Halting funfem

After spending quite some time working on funfem, I just decided to halt it for an undetermined duration. That’s a bit sad but easily understandable. I work on finite elements all day long, and I just figured out that I did not have the motivation to work on finite elements again when back home, during my spare time. But how disappointing. Yet another halted project of mine.

I should dedicate this precious time on focusing on a completely different problem domain. Like programming languages design for example, to understand the common key notions and how they are defined in different languages, especially Haskell. Not that I want to create a language, far from it; I want to have a full understanding of the concepts, their advantages and disadvantages, how is polymorphism expressed, understand what is an arrow and why it is important, etc.

Another field I want to spend more time on is computer science. The corresponding project to contribute to is GHC. I think this is the best way to deeply understand and become better in Haskell. Compiler design and implementation is tough. I know nothing of it. But it’s fascinating.

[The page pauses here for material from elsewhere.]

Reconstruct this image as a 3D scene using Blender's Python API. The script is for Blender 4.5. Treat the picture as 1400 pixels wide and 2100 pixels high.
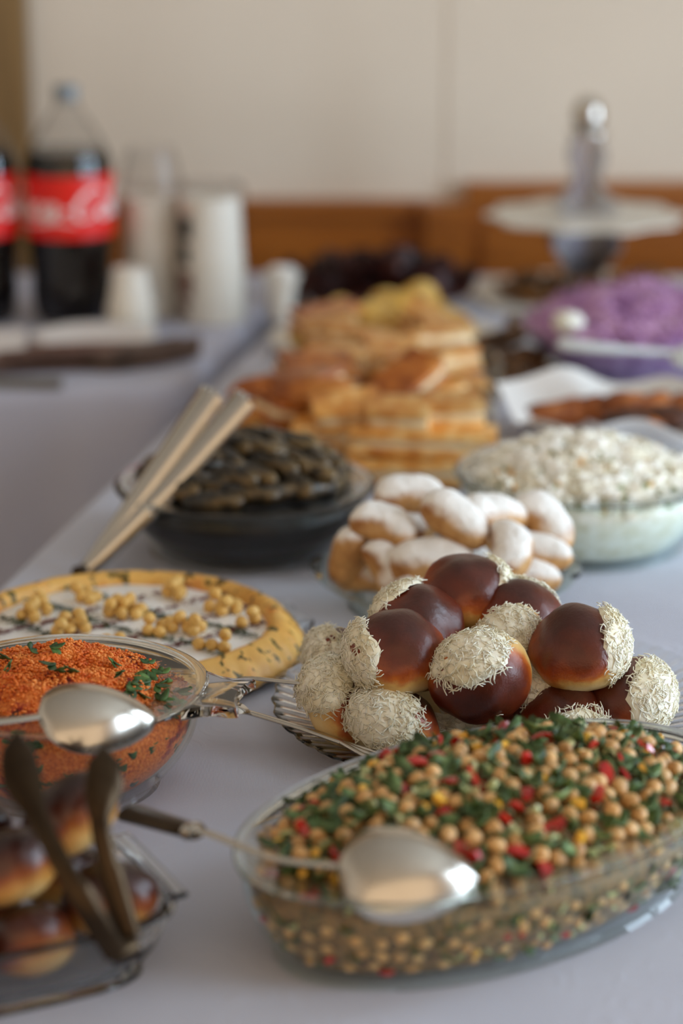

The GHC team needs hands and brains to keep moving forward and stay afloat from the tickets. This is a way for me to say thank you to the community after all it gave me. I know it will be a time sink for me because I am a self-taught programmer: the only way to improve is reading, coding, and getting involved. So I’ll start small, and see how it goes. I hope one day I can understand computer science papers and blog posts more easily. I want to understand key theorems, learn formal proofs and how to use them (with the assistance of Coq) too.

Having my own pet project is very important too, to get my hands dirty and face day-to-day situations. At the moment I don’t have a brand new idea for a project to work on. Actually I have a plethora of ideas, but not one that really stays. The only one that doesn’t want to leave is a website to manage wine, beers and other spiritus, with pictures, description, rating, etc. Can be fun and useful, at least for me. There are already softwares and websites to do it of course, the idea is not new, but it’ll bring me a wide scope of fields to look at. Lots of small hackable pieces. Ideal for a home project. My hosting provider doesn’t allow yet to run custom server instances, which is a bit difficult because the web frameworks for Haskell rely on their own server. Correct me if I am wrong, that would be good news. So I may resort to CGI, why not after all. Or write the haskell apache mod…

Evolution does not follow a straight path. The most important is to learn from our own failures.